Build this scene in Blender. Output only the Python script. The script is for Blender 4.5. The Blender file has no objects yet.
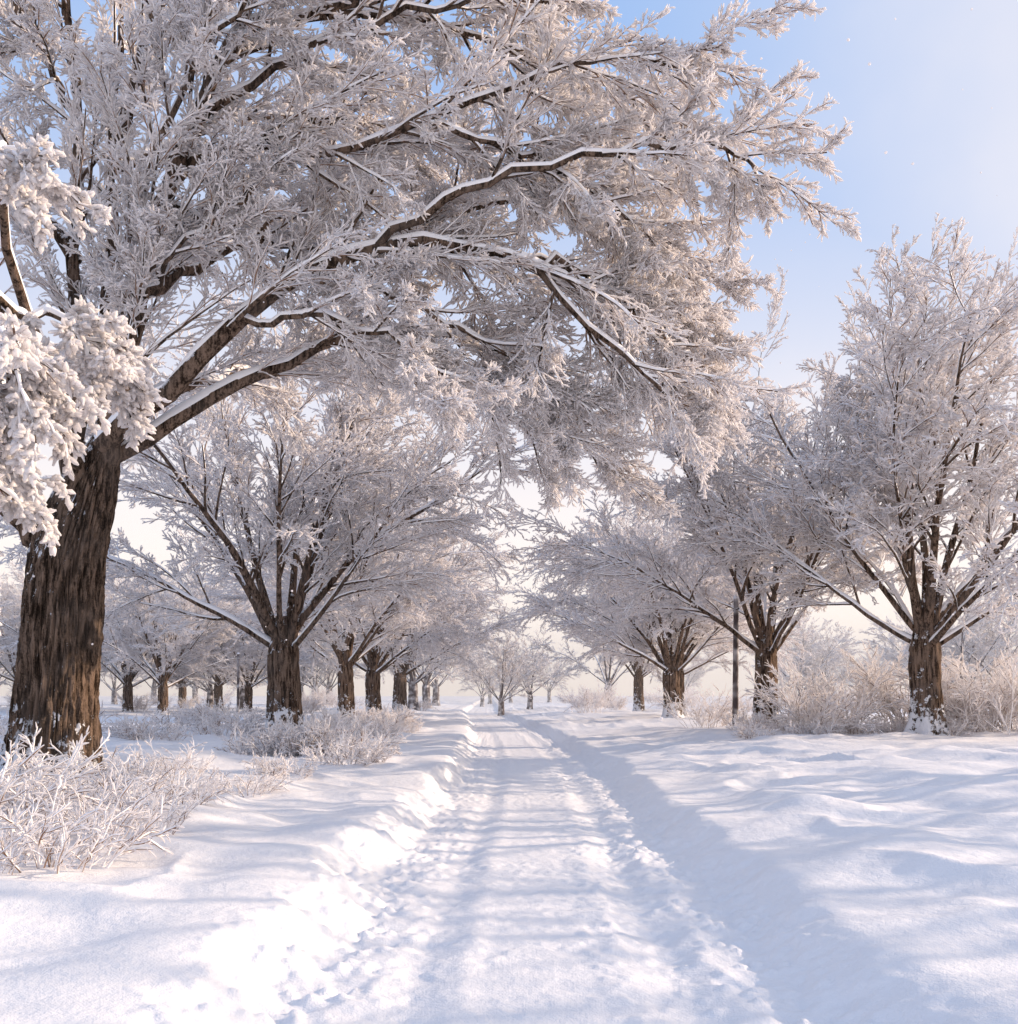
import bpy, math, numpy as np
from mathutils import Vector
rad=math.radians
scene=bpy.context.scene
# ---------------------------------------------------------------- helpers
def norm(v): return v/np.maximum(np.linalg.norm(v,axis=-1,keepdims=True),1e-9)
_pr=np.random.RandomState(5); _perm=_pr.permutation(4096); _ga=_pr.rand(4096)*2*np.pi
def _h(ix,iy): return _perm[(_perm[ix&4095]+iy)&4095]
def perlin(x,y):
    ix=np.floor(x).astype(np.int64); iy=np.floor(y).astype(np.int64); fx=x-ix; fy=y-iy
    u=fx*fx*fx*(fx*(fx*6-15)+10); v=fy*fy*fy*(fy*(fy*6-15)+10)
    def g(a,b):
        an=_ga[_h(ix+a,iy+b)]; return np.cos(an)*(fx-a)+np.sin(an)*(fy-b)
    return ((g(0,0)*(1-u)+g(1,0)*u)*(1-v)+(g(0,1)*(1-u)+g(1,1)*u)*v)*1.4
def fbm(x,y,o=4):
    s=0;a=1.0
    for i in range(o):
        s=s+a*perlin(x+i*17.3,y+i*9.1); x=x*2.03; y=y*2.03; a*=0.5
    return s
def worley(x,y):
    ix=np.floor(x).astype(np.int64); iy=np.floor(y).astype(np.int64)
    f=np.full(x.shape,9.0); idd=np.zeros(x.shape)
    for a in (-1,0,1):
        for b in (-1,0,1):
            h=_h(ix+a,iy+b); px=ix+a+((h*0.6180339)%1.0); py=iy+b+((h*0.7548776)%1.0)
            d=np.hypot(x-px,y-py); m=d<f; f=np.where(m,d,f); idd=np.where(m,(h*0.3247)%1.0,idd)
    return f,idd
def sstep(a,b,x):
    t=np.clip((x-a)/(b-a),0,1); return t*t*(3-2*t)

def build_mesh(name,parts,mats):
    vo=0; Vs=[];Fs=[];Ms=[]
    for V,F,m in parts:
        Vs.append(V.reshape(-1,3)); Fs.append(F.reshape(-1,4)+vo); Ms.append(np.full(F.reshape(-1,4).shape[0],m,dtype=np.int32)); vo+=Vs[-1].shape[0]
    V=np.concatenate(Vs).astype(np.float32); F=np.concatenate(Fs).astype(np.int32); M=np.concatenate(Ms)
    me=bpy.data.meshes.new(name)
    me.vertices.add(len(V)); me.vertices.foreach_set('co',V.ravel())
    me.loops.add(F.size); me.loops.foreach_set('vertex_index',F.ravel())
    me.polygons.add(len(F)); me.polygons.foreach_set('loop_start',np.arange(0,F.size,4,dtype=np.int32))
    me.polygons.foreach_set('material_index',M)
    me.polygons.foreach_set('use_smooth',np.ones(len(F),dtype=bool))
    for m in mats: me.materials.append(m)
    me.update(calc_edges=True)
    print(name,'faces',len(F))
    return me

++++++

__Exercise directions__.
Copy out the data above exactly, except the pictures.

__Response__.
Build this scene in Blender. Output only the Python script. The script is for Blender 4.5. The Blender file has no objects yet.
import bpy, math, numpy as np
from mathutils import Vector
rad=math.radians
scene=bpy.context.scene
# ---------------------------------------------------------------- helpers
def norm(v): return v/np.maximum(np.linalg.norm(v,axis=-1,keepdims=True),1e-9)
_pr=np.random.RandomState(5); _perm=_pr.permutation(4096); _ga=_pr.rand(4096)*2*np.pi
def _h(ix,iy): return _perm[(_perm[ix&4095]+iy)&4095]
def perlin(x,y):
    ix=np.floor(x).astype(np.int64); iy=np.floor(y).astype(np.int64); fx=x-ix; fy=y-iy
    u=fx*fx*fx*(fx*(fx*6-15)+10); v=fy*fy*fy*(fy*(fy*6-15)+10)
    def g(a,b):
        an=_ga[_h(ix+a,iy+b)]; return np.cos(an)*(fx-a)+np.sin(an)*(fy-b)
    return ((g(0,0)*(1-u)+g(1,0)*u)*(1-v)+(g(0,1)*(1-u)+g(1,1)*u)*v)*1.4
def fbm(x,y,o=4):
    s=0;a=1.0
    for i in range(o):
        s=s+a*perlin(x+i*17.3,y+i*9.1); x=x*2.03; y=y*2.03; a*=0.5
    return s
def worley(x,y):
    ix=np.floor(x).astype(np.int64); iy=np.floor(y).astype(np.int64)
    f=np.full(x.shape,9.0); idd=np.zeros(x.shape)
    for a in (-1,0,1):
        for b in (-1,0,1):
            h=_h(ix+a,iy+b); px=ix+a+((h*0.6180339)%1.0); py=iy+b+((h*0.7548776)%1.0)
            d=np.hypot(x-px,y-py); m=d<f; f=np.where(m,d,f); idd=np.where(m,(h*0.3247)%1.0,idd)
    return f,idd
def sstep(a,b,x):
    t=np.clip((x-a)/(b-a),0,1); return t*t*(3-2*t)

def build_mesh(name,parts,mats):
    vo=0; Vs=[];Fs=[];Ms=[]
    for V,F,m in parts:
        Vs.append(V.reshape(-1,3)); Fs.append(F.reshape(-1,4)+vo); Ms.append(np.full(F.reshape(-1,4).shape[0],m,dtype=np.int32)); vo+=Vs[-1].shape[0]
    V=np.concatenate(Vs).astype(np.float32); F=np.concatenate(Fs).astype(np.int32); M=np.concatenate(Ms)
    me=bpy.data.meshes.new(name)
    me.vertices.add(len(V)); me.vertices.foreach_set('co',V.ravel())
    me.loops.add(F.size); me.loops.foreach_set('vertex_index',F.ravel())
    me.polygons.add(len(F)); me.polygons.foreach_set('loop_start',np.arange(0,F.size,4,dtype=np.int32))
    me.polygons.foreach_set('material_index',M)
    me.polygons.foreach_set('use_smooth',np.ones(len(F),dtype=bool))
    for m in mats: me.materials.append(m)
    me.update(calc_edges=True)
    print(name,'faces',len(F))
    return me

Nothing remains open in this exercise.